Eu e Pedro nos conhecemos alguns meses atrás pelo orkut, mas nunca havíamos nos conhecido pessoalmente, subindo montanha de fato seria a melhor maneira.

Pedro Hauck dispensa apresentações. Grande nome do montanhismo e andinismo nacional, sócio da Soul Outdoor e colunista do Alta Montanha (www.altamontanha.com) , além de ser diretor de escalada do CPM.

Peguei o ônibus na Tietê após um pequeno problema…Depois de 15 minutos de atraso foi comunicado aos passageiros do carro de 23:40h para Curitiba que a saída iria atrasar mais ainda. Olhei feio pro cara da plataforma, funcionário da cometa, que no olhar de volta compreendeu que eu fiquei “descontente” com o fato, por isso me chamou, pegou minha passagem e nela fez algumas anotações, e me mandou pra outro carro com vagas sobrando. Era um carro de leito! Pelo menos nisso a sorte valeu…

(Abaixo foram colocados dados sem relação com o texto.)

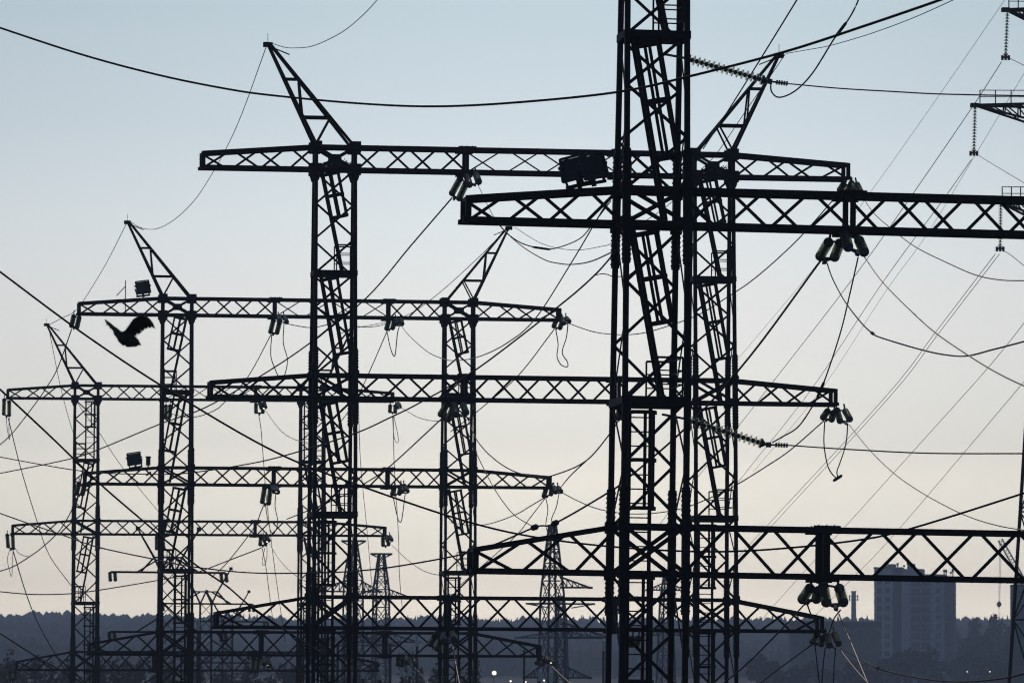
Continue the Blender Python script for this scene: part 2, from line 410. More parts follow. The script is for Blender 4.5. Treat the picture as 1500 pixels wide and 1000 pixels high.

Então assim sendo, fui eu rumo ao Paraná. A última vez que pisei em solo paranaense foi ha uns 11 anos atrás mais ou menos, quando fui dar uma mochilada por lá rumo a Foz do Iguaçú. Cheguei na rodoviária exatamente 05:45am. Logo mandei um sms pro Pedro, e ele me disse que já chegaria. Demorou um pouco até ele chegar, acho que estava dormindo quando mandei o sms (risos).

Assim que chegou fomos pro carro dele e seguimos pra serra. Ninguém iria conosco então ele decidiu por tentarmos o Ciririca apesar do mau tempo.

Chegamos na fazenda, deixamos o carro, nos preparamos e entramos na trilha. Nem meio minuto depois de começarmos a chuva voltou a cair. Mesmo assim fomos embora…

O rio que ele disse que é somente um filetinho de água estava bastante forte, dificultando até a travessia. A chuva ficou mais e mais forte e em meia hora estávamos bem molhados. Não há roupa impermeável que segure tanta água! Quantos mm de chuva? Sei lá, todos eles! ahahahahah

Quando chegamos na divisa da trilha onde a direita segue para o Ciririca, resolvemos não tentar a montanha por causa do mau tempo. Ficaríamos no Camapuan e no Tucum mesmo e se o tempo ajudasse, Cerro Verde pela manhã seguinte. Seguimos em frente pela trilha.

O solo completamente encharcado dificultava bastante o caminho, e escorregar era muito fácil, por isso os bastões de caminhada foram essenciais. Não dava pra selecionar onde pisar, não dava pra pensar “hum, vou pisar ali que sujo menos a bota”, isso não existia nesse dia. Depois de algum tempo simplesmente desisti de evitar as poças e córregos formados pela água descendo pela trilha e deixei rolar rsrsrs…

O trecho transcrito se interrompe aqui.